══ LISTED RECORDS ══
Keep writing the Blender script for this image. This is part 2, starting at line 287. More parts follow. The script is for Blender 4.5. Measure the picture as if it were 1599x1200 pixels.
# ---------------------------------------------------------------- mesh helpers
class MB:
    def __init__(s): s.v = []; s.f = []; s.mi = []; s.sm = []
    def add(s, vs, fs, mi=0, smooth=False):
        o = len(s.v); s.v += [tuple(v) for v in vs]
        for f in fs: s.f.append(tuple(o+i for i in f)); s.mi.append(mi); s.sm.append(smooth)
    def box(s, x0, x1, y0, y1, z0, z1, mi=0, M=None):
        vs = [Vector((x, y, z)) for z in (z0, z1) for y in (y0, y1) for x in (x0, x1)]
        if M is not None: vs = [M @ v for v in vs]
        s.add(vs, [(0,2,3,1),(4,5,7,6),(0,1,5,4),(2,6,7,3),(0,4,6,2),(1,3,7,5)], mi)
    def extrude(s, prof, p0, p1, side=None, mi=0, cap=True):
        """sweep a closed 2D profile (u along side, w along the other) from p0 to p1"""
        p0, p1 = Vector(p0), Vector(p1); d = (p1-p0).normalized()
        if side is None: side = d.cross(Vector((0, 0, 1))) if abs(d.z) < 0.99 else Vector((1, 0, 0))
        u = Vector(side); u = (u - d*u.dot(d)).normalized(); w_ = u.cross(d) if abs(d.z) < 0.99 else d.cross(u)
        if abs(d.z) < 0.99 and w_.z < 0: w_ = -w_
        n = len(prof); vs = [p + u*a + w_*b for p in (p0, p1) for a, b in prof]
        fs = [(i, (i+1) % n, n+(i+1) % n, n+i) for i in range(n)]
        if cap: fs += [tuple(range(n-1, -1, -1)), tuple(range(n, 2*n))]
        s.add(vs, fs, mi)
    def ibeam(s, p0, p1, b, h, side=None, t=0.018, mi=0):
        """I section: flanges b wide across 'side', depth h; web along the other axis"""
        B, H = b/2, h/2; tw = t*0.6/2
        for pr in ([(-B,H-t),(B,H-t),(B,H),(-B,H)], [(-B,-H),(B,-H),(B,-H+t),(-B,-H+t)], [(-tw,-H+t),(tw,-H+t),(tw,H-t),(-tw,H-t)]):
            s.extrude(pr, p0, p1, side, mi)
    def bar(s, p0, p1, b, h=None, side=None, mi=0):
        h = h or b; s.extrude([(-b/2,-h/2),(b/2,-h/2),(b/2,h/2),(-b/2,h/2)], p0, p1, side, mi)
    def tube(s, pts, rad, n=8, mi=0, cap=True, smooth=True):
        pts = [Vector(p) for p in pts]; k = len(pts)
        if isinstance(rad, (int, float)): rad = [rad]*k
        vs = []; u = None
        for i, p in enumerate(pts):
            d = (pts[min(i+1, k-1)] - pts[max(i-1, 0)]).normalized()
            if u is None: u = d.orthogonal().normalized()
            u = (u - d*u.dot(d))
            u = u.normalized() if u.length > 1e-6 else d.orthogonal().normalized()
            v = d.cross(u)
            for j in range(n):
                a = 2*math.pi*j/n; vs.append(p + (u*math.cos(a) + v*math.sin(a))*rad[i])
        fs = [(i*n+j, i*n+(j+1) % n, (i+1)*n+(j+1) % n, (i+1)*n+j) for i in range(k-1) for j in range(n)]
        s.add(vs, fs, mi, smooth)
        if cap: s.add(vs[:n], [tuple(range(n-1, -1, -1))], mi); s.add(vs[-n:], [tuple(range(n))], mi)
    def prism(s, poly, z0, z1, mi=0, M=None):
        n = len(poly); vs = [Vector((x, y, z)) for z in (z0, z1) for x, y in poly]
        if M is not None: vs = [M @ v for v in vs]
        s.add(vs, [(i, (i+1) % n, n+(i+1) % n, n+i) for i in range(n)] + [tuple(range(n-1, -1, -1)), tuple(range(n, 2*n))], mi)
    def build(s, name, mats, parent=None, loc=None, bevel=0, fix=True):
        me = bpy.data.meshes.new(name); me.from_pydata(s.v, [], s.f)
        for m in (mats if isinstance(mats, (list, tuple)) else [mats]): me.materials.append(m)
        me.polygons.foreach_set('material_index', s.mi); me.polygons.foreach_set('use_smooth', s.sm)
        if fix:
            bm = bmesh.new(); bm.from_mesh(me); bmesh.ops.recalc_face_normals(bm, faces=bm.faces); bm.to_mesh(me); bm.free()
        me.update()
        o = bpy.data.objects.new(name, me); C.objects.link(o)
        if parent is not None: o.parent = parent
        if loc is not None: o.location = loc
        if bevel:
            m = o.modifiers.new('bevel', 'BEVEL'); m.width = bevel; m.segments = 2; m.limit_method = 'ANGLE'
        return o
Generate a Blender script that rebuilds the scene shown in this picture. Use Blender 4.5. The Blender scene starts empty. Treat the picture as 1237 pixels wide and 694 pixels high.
═══
STATED EXERCISE – Search the entries for the word "this", then list each line that holds it.

OUTPUT OF THE EXERCISE –
Keep writing the Blender script for this image. This is part 2, starting at line 287. More parts follow. The script is for Blender 4.5. Measure the picture as if it were 1599x1200 pixels.
Generate a Blender script that rebuilds the scene shown in this picture. Use Blender 4.5. The Blender scene starts empty. Treat the picture as 1237 pixels wide and 694 pixels high.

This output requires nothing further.